Data items

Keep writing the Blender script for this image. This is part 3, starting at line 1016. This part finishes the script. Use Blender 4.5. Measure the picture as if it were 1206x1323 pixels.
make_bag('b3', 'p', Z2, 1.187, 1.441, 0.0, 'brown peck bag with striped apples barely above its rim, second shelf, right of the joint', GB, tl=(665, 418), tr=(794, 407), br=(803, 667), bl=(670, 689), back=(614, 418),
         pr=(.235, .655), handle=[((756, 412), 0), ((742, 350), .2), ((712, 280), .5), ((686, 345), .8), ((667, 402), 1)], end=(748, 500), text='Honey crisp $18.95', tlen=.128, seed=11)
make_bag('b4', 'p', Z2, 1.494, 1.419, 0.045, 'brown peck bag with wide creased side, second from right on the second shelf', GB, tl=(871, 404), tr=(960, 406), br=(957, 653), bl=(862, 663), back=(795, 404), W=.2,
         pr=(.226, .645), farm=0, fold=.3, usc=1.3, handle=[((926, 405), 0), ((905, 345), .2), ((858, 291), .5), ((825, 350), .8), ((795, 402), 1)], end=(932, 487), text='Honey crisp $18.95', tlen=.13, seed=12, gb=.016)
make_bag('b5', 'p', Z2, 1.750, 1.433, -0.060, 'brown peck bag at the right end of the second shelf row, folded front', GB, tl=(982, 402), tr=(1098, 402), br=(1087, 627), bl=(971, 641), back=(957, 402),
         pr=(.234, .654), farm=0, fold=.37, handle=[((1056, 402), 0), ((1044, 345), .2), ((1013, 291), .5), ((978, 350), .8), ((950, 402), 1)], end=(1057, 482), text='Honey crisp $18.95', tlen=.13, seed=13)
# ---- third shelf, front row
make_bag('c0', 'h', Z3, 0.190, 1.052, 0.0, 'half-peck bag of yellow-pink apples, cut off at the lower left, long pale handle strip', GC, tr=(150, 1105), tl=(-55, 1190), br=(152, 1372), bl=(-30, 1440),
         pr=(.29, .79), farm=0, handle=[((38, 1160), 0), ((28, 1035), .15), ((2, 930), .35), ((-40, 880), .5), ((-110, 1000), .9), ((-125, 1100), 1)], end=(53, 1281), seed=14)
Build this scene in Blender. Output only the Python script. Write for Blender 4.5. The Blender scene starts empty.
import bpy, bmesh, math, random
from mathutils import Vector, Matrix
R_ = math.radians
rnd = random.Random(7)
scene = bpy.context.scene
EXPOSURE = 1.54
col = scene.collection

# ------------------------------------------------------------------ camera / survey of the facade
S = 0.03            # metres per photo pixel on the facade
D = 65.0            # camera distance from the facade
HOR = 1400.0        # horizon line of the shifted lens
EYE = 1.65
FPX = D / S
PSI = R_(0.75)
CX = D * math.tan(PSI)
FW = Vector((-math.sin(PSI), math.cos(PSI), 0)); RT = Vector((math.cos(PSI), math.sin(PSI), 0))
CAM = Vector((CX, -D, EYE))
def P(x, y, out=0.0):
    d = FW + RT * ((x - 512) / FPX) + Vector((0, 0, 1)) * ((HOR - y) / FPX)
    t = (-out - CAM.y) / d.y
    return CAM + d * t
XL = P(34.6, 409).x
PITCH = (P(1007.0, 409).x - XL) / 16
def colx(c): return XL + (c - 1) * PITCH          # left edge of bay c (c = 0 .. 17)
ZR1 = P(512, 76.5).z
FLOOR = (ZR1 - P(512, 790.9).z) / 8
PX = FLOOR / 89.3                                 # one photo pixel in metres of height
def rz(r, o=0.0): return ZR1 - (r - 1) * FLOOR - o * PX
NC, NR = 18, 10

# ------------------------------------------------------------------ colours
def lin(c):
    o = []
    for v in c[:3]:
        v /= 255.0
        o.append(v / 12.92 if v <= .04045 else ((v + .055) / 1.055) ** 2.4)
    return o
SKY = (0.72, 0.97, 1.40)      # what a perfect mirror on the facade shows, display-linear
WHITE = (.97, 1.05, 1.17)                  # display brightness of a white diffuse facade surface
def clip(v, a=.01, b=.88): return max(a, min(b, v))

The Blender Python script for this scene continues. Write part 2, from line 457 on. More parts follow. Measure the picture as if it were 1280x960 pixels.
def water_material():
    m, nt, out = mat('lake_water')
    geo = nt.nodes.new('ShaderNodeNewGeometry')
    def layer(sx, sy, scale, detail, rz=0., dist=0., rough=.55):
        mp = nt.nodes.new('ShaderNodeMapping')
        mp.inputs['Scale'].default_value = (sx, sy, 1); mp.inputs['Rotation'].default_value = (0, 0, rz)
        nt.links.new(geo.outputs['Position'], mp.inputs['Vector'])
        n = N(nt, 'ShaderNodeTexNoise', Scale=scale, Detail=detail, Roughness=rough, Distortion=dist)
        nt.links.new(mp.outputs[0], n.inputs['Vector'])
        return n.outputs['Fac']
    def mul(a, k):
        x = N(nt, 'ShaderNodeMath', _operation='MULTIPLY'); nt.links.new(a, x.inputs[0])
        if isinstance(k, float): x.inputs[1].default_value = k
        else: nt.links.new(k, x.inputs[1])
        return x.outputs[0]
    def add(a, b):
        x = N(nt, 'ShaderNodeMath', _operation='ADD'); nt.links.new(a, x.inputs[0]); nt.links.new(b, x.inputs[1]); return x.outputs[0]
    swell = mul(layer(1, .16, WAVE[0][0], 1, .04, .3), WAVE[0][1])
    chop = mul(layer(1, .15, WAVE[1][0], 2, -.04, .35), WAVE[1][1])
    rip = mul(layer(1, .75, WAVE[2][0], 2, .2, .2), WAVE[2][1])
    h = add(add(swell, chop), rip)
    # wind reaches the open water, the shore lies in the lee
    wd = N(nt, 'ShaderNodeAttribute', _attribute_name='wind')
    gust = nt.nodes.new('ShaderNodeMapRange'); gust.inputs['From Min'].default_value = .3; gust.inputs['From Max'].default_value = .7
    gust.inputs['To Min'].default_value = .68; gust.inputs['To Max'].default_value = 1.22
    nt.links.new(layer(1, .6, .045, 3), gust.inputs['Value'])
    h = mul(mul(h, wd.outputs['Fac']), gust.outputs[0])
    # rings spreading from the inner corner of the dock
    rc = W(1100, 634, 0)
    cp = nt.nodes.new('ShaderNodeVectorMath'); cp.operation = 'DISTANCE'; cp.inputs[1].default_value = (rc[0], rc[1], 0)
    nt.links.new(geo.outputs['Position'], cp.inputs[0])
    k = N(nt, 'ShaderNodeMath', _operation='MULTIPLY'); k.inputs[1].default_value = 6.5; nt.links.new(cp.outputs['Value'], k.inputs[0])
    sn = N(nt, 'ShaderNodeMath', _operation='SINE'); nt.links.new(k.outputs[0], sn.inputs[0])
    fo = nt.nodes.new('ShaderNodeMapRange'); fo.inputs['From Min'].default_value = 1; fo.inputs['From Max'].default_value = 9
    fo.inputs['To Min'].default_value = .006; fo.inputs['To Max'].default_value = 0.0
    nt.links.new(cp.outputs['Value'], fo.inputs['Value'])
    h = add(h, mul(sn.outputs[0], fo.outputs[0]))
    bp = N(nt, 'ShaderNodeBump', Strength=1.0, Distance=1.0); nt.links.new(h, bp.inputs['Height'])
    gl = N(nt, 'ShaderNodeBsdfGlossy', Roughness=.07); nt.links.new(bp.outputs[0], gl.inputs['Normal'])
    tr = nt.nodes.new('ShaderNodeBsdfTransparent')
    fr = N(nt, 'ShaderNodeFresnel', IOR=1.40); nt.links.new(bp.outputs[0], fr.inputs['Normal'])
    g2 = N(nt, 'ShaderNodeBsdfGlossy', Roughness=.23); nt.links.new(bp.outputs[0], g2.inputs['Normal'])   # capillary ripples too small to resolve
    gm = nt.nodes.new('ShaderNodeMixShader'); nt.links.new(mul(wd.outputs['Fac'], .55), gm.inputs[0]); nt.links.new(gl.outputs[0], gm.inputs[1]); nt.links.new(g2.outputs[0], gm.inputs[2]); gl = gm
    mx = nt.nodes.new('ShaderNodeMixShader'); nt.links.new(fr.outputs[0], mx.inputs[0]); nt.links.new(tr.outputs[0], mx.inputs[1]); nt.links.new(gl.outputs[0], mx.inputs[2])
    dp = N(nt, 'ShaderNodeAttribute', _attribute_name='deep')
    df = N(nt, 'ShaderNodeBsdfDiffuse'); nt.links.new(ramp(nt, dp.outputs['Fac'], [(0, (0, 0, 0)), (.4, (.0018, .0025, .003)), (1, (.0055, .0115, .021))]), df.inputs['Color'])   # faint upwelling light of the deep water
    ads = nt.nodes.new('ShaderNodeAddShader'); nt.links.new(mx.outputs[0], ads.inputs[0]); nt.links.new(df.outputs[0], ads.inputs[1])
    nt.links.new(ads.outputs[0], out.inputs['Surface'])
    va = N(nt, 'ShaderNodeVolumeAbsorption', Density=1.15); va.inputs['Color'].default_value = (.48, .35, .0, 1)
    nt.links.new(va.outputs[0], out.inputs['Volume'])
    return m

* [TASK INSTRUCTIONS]
Your task is to quote, without any alteration, the lines running from the top of the records to the line that holds "col = scene.collection", both included.

* [SOLUTION FOR THIS PROBLEM]
Keep writing the Blender script for this image. This is part 3, starting at line 1016. This part finishes the script. Use Blender 4.5. Measure the picture as if it were 1206x1323 pixels.
make_bag('b3', 'p', Z2, 1.187, 1.441, 0.0, 'brown peck bag with striped apples barely above its rim, second shelf, right of the joint', GB, tl=(665, 418), tr=(794, 407), br=(803, 667), bl=(670, 689), back=(614, 418),
         pr=(.235, .655), handle=[((756, 412), 0), ((742, 350), .2), ((712, 280), .5), ((686, 345), .8), ((667, 402), 1)], end=(748, 500), text='Honey crisp $18.95', tlen=.128, seed=11)
make_bag('b4', 'p', Z2, 1.494, 1.419, 0.045, 'brown peck bag with wide creased side, second from right on the second shelf', GB, tl=(871, 404), tr=(960, 406), br=(957, 653), bl=(862, 663), back=(795, 404), W=.2,
         pr=(.226, .645), farm=0, fold=.3, usc=1.3, handle=[((926, 405), 0), ((905, 345), .2), ((858, 291), .5), ((825, 350), .8), ((795, 402), 1)], end=(932, 487), text='Honey crisp $18.95', tlen=.13, seed=12, gb=.016)
make_bag('b5', 'p', Z2, 1.750, 1.433, -0.060, 'brown peck bag at the right end of the second shelf row, folded front', GB, tl=(982, 402), tr=(1098, 402), br=(1087, 627), bl=(971, 641), back=(957, 402),
         pr=(.234, .654), farm=0, fold=.37, handle=[((1056, 402), 0), ((1044, 345), .2), ((1013, 291), .5), ((978, 350), .8), ((950, 402), 1)], end=(1057, 482), text='Honey crisp $18.95', tlen=.13, seed=13)
# ---- third shelf, front row
make_bag('c0', 'h', Z3, 0.190, 1.052, 0.0, 'half-peck bag of yellow-pink apples, cut off at the lower left, long pale handle strip', GC, tr=(150, 1105), tl=(-55, 1190), br=(152, 1372), bl=(-30, 1440),
         pr=(.29, .79), farm=0, handle=[((38, 1160), 0), ((28, 1035), .15), ((2, 930), .35), ((-40, 880), .5), ((-110, 1000), .9), ((-125, 1100), 1)], end=(53, 1281), seed=14)
Build this scene in Blender. Output only the Python script. Write for Blender 4.5. The Blender scene starts empty.
import bpy, bmesh, math, random
from mathutils import Vector, Matrix
R_ = math.radians
rnd = random.Random(7)
scene = bpy.context.scene
EXPOSURE = 1.54
col = scene.collection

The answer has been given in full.